Developers, and by this term I mean anyone who isn't a user and who isn't one of the commissioning business team, are generally short-term thinkers. This would include the project management, program developers, trainers, psychologists, consultants and so on. While I believe my statement above to be true, that for the developers the act of taking a deployment live equals delivery, this is a view that needs to be tempered by the risk that's associated with that short-termist approach. Its failure lies in the fact that it dissociates the development team from any of the occurrences post-launch. From their point of view in other words, they developed and deployed what was asked for. The implied comment being ‘so if the users screw it up, its their fault either for not using the system correctly or the commissioner's fault for not specifying correctly'. A common enough dissociative ploy. Of course a user's view is even more short-termist. As far as a technology deployment in financial services is concerned, more so than in almost any other industry, if the users can't see obvious and clear changes to their working day from any new system, their approach to it is likely to be somewhat jaundiced.
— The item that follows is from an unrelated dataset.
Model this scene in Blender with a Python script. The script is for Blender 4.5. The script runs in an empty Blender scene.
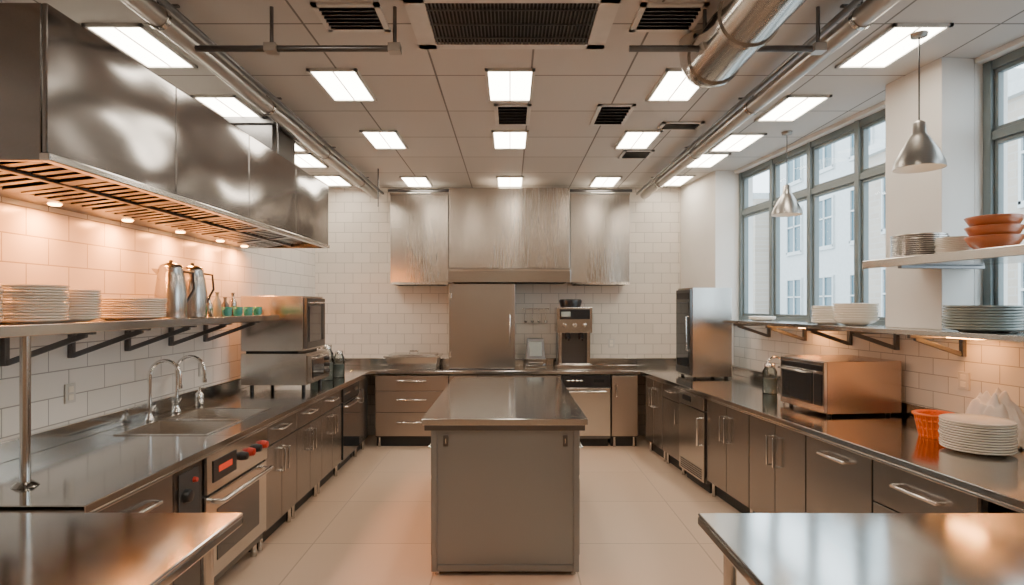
import bpy, bmesh, math, random
from mathutils import Vector, Matrix, noise
random.seed(4)
scene = bpy.context.scene

# ------------------------------------------------------------------ materials
def new_mat(name):
    m = bpy.data.materials.new(name); m.use_nodes = True
    nt = m.node_tree
    return m, nt, nt.nodes['Principled BSDF']

def plain(name, col, rough=0.5, metal=0.0, noise_amt=0.06, nscale=8, emit=None, es=0.0, coat=0.0):
    m, nt, p = new_mat(name)
    tc = nt.nodes.new('ShaderNodeTexCoord'); n = nt.nodes.new('ShaderNodeTexNoise')
    n.inputs['Scale'].default_value = nscale; n.inputs['Detail'].default_value = 4
    nt.links.new(tc.outputs['Object'], n.inputs['Vector'])
    r = nt.nodes.new('ShaderNodeValToRGB')
    r.color_ramp.elements[0].position = 0.3; r.color_ramp.elements[1].position = 0.7
    c0 = [max(0, c*(1-noise_amt)) for c in col]; c1 = [min(1, c*(1+noise_amt)) for c in col]
    r.color_ramp.elements[0].color = (*c0, 1); r.color_ramp.elements[1].color = (*c1, 1)
    nt.links.new(n.outputs['Fac'], r.inputs['Fac']); nt.links.new(r.outputs['Color'], p.inputs['Base Color'])
    p.inputs['Roughness'].default_value = rough; p.inputs['Metallic'].default_value = metal
    p.inputs['Coat Weight'].default_value = coat
    if emit:
        p.inputs['Emission Color'].default_value = (*emit, 1); p.inputs['Emission Strength'].default_value = es
    return m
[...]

At C-level, the commissioning level, there is a degree of medium-term thinking and a recognition that some elements of value delivery may be both longer term and not necessarily delivered all in one go. Additionally there may be an understanding that the degree of value that can be extracted from a technology deployment may also be affected by other things in the business and indeed the market. shows the way in which the different constituencies perceive the delivery of value. The concept being described here is a ‘time horizon'. This is the longest time period over which any constituency member thinks and plans. It is important because any deployment which mismatches value delivery to the time horizon of the constituencies is almost doomed to failure before it starts. Typical users have short time horizons. This may be a daily target, a monthly target or more typically a three-month review. Certainly the longest time horizon for many will be one year, which represents their time horizon to the next performance (and pay) review.